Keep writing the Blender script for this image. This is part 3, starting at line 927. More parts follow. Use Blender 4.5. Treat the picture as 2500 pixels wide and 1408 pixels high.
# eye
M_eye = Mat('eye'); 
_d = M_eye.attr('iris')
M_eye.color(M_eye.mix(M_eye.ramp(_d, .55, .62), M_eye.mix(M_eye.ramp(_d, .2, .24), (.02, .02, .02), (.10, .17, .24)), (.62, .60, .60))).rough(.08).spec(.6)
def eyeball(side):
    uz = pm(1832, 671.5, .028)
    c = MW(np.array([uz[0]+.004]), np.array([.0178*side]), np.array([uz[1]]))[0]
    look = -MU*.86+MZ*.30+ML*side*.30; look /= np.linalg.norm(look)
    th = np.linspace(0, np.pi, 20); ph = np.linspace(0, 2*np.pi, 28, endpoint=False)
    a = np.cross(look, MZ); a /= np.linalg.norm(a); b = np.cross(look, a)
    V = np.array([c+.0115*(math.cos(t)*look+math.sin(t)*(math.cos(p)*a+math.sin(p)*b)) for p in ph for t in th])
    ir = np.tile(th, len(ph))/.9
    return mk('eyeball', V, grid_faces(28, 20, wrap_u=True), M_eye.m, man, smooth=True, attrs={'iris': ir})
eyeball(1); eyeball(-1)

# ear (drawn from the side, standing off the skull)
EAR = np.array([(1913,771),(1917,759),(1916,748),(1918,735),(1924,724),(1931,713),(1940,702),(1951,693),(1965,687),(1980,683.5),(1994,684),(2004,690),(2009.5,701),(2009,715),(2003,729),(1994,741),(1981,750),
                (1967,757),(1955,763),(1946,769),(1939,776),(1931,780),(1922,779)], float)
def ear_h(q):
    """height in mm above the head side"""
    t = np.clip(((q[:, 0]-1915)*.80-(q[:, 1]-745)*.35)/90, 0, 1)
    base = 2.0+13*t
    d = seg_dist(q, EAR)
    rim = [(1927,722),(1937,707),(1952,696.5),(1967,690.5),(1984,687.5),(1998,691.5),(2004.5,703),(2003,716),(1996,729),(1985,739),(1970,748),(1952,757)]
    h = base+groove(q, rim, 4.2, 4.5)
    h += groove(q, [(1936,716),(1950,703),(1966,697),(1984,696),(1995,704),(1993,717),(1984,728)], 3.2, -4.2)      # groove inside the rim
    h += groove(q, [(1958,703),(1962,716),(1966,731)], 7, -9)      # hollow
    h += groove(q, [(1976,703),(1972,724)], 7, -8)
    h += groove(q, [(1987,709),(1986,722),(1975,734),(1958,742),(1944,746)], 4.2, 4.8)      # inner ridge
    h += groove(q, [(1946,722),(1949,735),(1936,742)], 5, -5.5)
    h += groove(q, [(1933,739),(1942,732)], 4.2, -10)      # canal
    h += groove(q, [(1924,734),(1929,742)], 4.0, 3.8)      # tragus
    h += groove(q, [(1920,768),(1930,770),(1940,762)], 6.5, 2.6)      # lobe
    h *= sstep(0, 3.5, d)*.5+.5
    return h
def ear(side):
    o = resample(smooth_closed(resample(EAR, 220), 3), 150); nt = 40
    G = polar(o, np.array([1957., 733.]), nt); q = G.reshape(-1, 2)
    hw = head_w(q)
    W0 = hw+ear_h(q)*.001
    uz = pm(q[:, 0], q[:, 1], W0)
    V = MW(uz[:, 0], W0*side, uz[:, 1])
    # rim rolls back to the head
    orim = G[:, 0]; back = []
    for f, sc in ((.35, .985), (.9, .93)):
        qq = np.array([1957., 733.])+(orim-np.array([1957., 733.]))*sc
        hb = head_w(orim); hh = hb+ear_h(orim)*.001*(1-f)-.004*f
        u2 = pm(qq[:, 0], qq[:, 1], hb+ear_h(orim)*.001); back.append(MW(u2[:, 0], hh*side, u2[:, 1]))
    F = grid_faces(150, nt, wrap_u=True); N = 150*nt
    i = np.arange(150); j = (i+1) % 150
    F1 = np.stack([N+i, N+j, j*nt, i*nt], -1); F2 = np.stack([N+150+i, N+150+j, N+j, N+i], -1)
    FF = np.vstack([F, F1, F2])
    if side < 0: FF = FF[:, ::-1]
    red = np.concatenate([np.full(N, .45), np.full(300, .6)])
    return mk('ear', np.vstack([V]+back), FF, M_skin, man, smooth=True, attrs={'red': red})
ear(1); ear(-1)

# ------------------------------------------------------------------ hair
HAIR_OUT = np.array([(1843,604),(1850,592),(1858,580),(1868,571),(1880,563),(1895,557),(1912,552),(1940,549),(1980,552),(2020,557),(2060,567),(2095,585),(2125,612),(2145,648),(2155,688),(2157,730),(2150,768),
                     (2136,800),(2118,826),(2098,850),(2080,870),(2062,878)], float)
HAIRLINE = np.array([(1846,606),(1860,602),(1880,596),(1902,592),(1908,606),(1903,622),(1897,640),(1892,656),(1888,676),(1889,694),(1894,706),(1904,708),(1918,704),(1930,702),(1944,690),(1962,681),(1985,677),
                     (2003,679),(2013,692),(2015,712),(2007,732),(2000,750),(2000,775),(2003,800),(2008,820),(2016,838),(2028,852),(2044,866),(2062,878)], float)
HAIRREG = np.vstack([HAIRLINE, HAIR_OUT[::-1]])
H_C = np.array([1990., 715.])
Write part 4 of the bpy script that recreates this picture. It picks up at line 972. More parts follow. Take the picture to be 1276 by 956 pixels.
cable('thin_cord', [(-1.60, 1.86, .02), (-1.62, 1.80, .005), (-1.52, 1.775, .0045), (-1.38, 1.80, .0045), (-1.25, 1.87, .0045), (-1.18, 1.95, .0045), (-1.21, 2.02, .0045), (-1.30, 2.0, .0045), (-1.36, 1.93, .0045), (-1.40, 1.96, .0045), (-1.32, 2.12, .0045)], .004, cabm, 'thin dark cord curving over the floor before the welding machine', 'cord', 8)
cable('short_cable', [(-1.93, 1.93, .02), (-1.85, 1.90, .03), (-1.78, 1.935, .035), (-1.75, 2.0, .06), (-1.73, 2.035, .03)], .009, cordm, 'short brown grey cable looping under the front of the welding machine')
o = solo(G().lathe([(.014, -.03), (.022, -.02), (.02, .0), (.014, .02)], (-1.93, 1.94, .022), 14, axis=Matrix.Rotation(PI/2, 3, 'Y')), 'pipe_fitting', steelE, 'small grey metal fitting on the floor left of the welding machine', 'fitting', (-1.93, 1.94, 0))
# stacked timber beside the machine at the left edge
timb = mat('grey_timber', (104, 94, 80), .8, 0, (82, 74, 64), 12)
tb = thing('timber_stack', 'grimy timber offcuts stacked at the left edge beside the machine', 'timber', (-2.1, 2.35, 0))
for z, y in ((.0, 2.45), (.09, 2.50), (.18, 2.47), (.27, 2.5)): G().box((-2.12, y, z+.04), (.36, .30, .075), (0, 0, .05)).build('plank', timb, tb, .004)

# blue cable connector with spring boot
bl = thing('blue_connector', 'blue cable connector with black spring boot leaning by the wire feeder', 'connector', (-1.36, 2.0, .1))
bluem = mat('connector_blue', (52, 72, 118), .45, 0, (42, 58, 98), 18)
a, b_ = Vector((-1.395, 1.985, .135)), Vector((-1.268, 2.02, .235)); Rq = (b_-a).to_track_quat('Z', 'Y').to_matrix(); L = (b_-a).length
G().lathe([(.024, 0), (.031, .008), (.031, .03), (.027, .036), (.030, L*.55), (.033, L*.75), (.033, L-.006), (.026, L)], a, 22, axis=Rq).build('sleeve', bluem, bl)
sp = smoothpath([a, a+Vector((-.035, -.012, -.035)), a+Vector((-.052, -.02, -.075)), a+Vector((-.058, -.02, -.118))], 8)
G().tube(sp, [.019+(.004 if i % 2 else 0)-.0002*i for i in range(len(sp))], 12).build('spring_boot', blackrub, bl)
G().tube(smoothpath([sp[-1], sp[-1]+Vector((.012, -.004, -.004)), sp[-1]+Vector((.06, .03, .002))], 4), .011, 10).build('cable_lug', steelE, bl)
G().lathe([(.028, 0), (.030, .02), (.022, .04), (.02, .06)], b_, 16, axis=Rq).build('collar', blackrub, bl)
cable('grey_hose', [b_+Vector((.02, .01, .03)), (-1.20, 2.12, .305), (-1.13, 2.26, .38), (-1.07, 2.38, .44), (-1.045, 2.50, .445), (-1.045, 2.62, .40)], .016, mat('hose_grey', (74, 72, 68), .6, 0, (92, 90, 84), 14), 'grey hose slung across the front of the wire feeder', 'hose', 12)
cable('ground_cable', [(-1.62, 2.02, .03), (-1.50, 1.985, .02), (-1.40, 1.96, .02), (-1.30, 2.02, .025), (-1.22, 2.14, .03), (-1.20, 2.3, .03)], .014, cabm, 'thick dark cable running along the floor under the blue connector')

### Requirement
Scan the material above. Copy each line that holds the word "parts".

### Finished answer
Keep writing the Blender script for this image. This is part 3, starting at line 927. More parts follow. Use Blender 4.5. Treat the picture as 2500 pixels wide and 1408 pixels high.
Write part 4 of the bpy script that recreates this picture. It picks up at line 972. More parts follow. Take the picture to be 1276 by 956 pixels.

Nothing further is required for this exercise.